Let it be said here simply that all of the reasons which led to the demand for revision of the King James Version one hundred years ago are still valid, and are even more cogent now than then. And we cannot be content with the Versions of 1881 and 1901 for two main reasons. One is that these are mechanically exact, literal, word-for-word translations, which follow the order of the Greek words, so far as this is possible, rather than the order which is natural to English; they are more accurate than the King James Version, but have lost some of its beauty and power as English literature. The second reason is that the discovery of a few more ancient manuscripts of the New Testament and of a great body of Greek papyri dealing with the everyday affairs of life in the early centuries of the Christian era, has furnished scholars with new resources, both for seeking to recover the original text of the Greek New Testament and for understanding its language.

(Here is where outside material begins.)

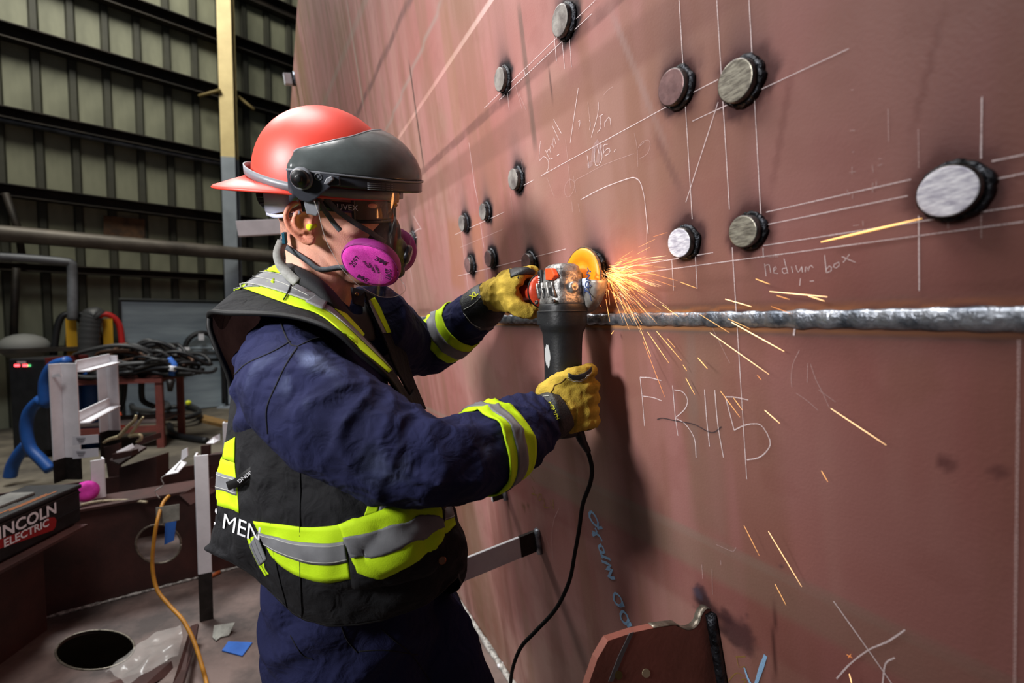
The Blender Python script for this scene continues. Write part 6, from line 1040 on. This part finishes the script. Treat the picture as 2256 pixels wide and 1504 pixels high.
for i, (a, b, w, k) in enumerate(big):
    off = (.012+.02*((i*37) % 10)/10, .012+.02*((i*53) % 10)/10) if k != 3 else (.03, .035)
    obj('spark_streak', *streak((a, b), w, off, .15 if k == 3 else .4), (Msp, Msp2, Msp3, Msp4)[k], label=(('long ' if np.linalg.norm(b-a) > 70 else 'short ')+('bright', 'pale hot', 'dim red', '')[k if k != 1 else 1]+' spark '+('above the weld seam' if max(a[1], b[1]) < 690 else 'crossing the weld seam' if min(a[1], b[1]) < 690 else 'below the seam over the chalk letters' if a[1] < 900 else 'low on the hull')+(' at left' if a[0] < 1480 else ' at right' if a[0] > 1650 else ' in the middle')) if k != 3 else 'thick orange spark just under the large silver boss', cat='spark', group='flying sparks' if k != 3 else None)
rs = np.random.RandomState(12); V_ = {0: [], 1: [], 2: []}; c0_ = np.array([1333, 598.])
for i in range(300):
    an = math.radians(np.clip(rs.normal(30, 27), -34, 92)) if i % 4 else math.radians(rs.uniform(-35, 60)); r0 = abs(rs.normal(0, 40))+4; r0 = min(r0, 190); ln_ = rs.uniform(8, 30)+r0*rs.uniform(.1, .45)
    st = c0_+np.array([rs.normal(0, 4), rs.normal(0, 8)]); d = np.array([math.cos(an), math.sin(an)]); a = st+d*r0; b = st+d*(r0+ln_)+np.array([0, .0007*(r0+ln_)**2*.5])
    o0 = .012+.02*rs.rand(); V_[rs.choice([0, 1, 2], p=[.5, .12, .38])].append(streak((a, b), rs.uniform(.4, .95), (o0, o0+.01), .3, 4))
for i in range(90):                           # the curl of sparks hugging the rim of the disc
    an = math.radians(rs.uniform(-20, 70)); p = np.array([1283, 612])+np.array([41, 62])*np.array([math.cos(an), math.sin(an)])+rs.normal(0, 2.5, 2); d = np.array([rs.uniform(-.4, 1.), rs.uniform(.0, 1.2)]); V_[rs.choice([0, 2])].append(streak((p, p+d*rs.uniform(6, 18)), rs.uniform(.6, 1.1), (.02, .02), .3, 4))
for k, m in ((0, Msp), (1, Msp2), (2, Msp3)): obj('grinding_sparks', *cat(V_[k]), m, label=('dense fan of orange grinding sparks beside the disc', 'hottest pale sparks within the fan beside the disc', 'dim red sparks within the fan beside the disc')[k], cat='sparks', kind='stuff')
g = H(1352, 604, .035); lamp('spark_light', 'POINT', g, g+HN, .30, (1, .42, .14), .02)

In the Bible we have not merely an historical document and a classic of English literature, but the Word of God. The Bible carries its full message, not to those who regard it simply as a heritage of the past or praise its literary style, but to those who read it that they may discern and understand God’s Word to men. And men need the Word of God in our time and hereafter as never before. That Word must not be disguised in phrases that are no longer clear, or hidden under words that have changed or lost their meaning. It must stand forth in language that is direct and plain and meaningful to people today. It is our hope and our earnest prayer that this Revised Standard Version of the New Testament may be used by God to speak to men in these momentous times, and to help them to understand and believe and obey His Word.